= STATED PROBLEM =
Copy from the first line below down to and including the line with "RAD = math.radians". Skip the pictures.

[BEGIN DATA EXTRACT]

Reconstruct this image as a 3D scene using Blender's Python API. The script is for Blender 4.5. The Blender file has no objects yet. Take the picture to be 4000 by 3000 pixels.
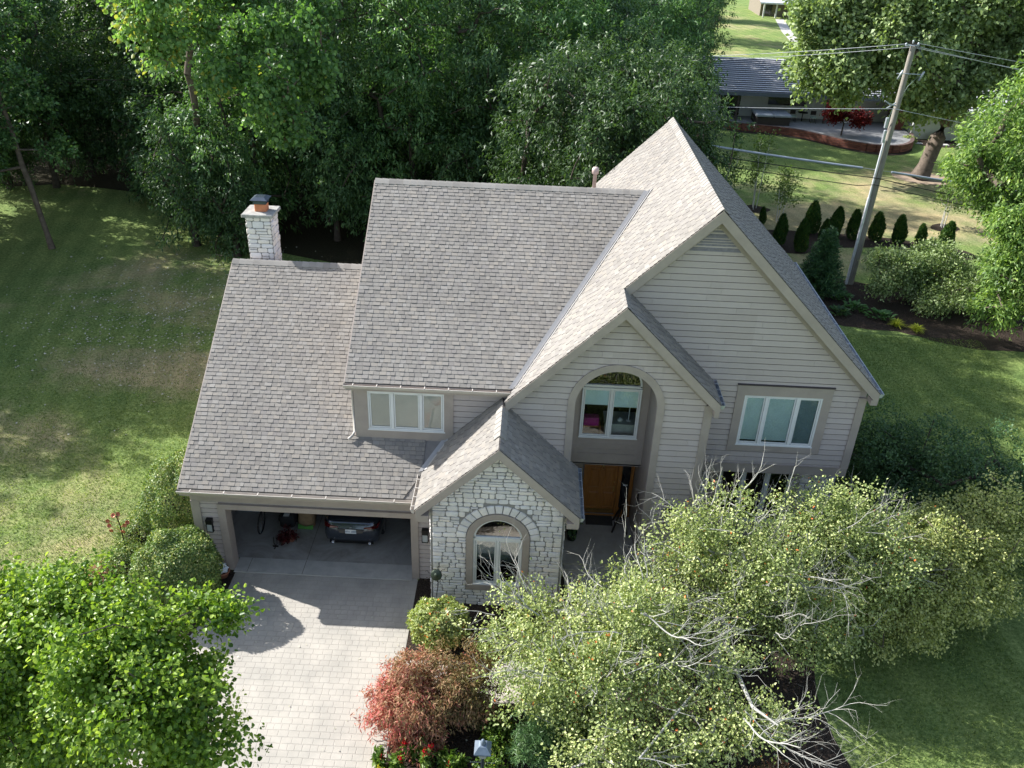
import bpy, math, random
import numpy as np
from mathutils import Vector, Matrix
S = bpy.context.scene
COL = S.collection
RAD = math.radians

# ---------------------------------------------------------------- camera
def make_camera():
    cd = bpy.data.cameras.new('camera'); c = bpy.data.objects.new('camera', cd); COL.objects.link(c)
    yaw, pit, rol = RAD(-.721), RAD(-30.118), RAD(2.335)
    f = Vector((math.sin(yaw)*math.cos(pit), math.cos(yaw)*math.cos(pit), math.sin(pit)))
    r = Vector((math.cos(yaw), -math.sin(yaw), 0)); u = r.cross(f)
    R = math.cos(rol)*r + math.sin(rol)*u; U = -math.sin(rol)*r + math.cos(rol)*u
    m = Matrix((R, U, -f)).transposed().to_4x4(); m.translation = Vector((7.615, -17.729, 16.547))
    c.matrix_world = m
    cd.sensor_fit = 'HORIZONTAL'; cd.sensor_width = 36; cd.lens = 3365.6/4000*36
    cd.clip_start = .1; cd.clip_end = 3000
    S.camera = c
make_camera()
S.render.resolution_x = 1024; S.render.resolution_y = 768
# ---------------------------------------------------------------- light
SUNV = Vector((1.34, -.50, -1.0)).normalized()          # direction the light travels
SUN_EL = math.asin(-SUNV.z)
w = bpy.data.worlds.new('World'); S.world = w; w.use_nodes = True
nt = w.node_tree; nt.nodes.clear()
sky = nt.nodes.new('ShaderNodeTexSky'); sky.sky_type = 'NISHITA'; sky.sun_disc = False
sky.sun_elevation = SUN_EL; sky.sun_rotation = math.atan2(-SUNV.x, -SUNV.y)
sky.air_density = 1.0; sky.dust_density = 1.5; sky.altitude = 200
bg = nt.nodes.new('ShaderNodeBackground'); bg.inputs[1].default_value = .13
wo = nt.nodes.new('ShaderNodeOutputWorld')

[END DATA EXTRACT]

= COMPLETE RESPONSE =
Reconstruct this image as a 3D scene using Blender's Python API. The script is for Blender 4.5. The Blender file has no objects yet. Take the picture to be 4000 by 3000 pixels.
import bpy, math, random
import numpy as np
from mathutils import Vector, Matrix
S = bpy.context.scene
COL = S.collection
RAD = math.radians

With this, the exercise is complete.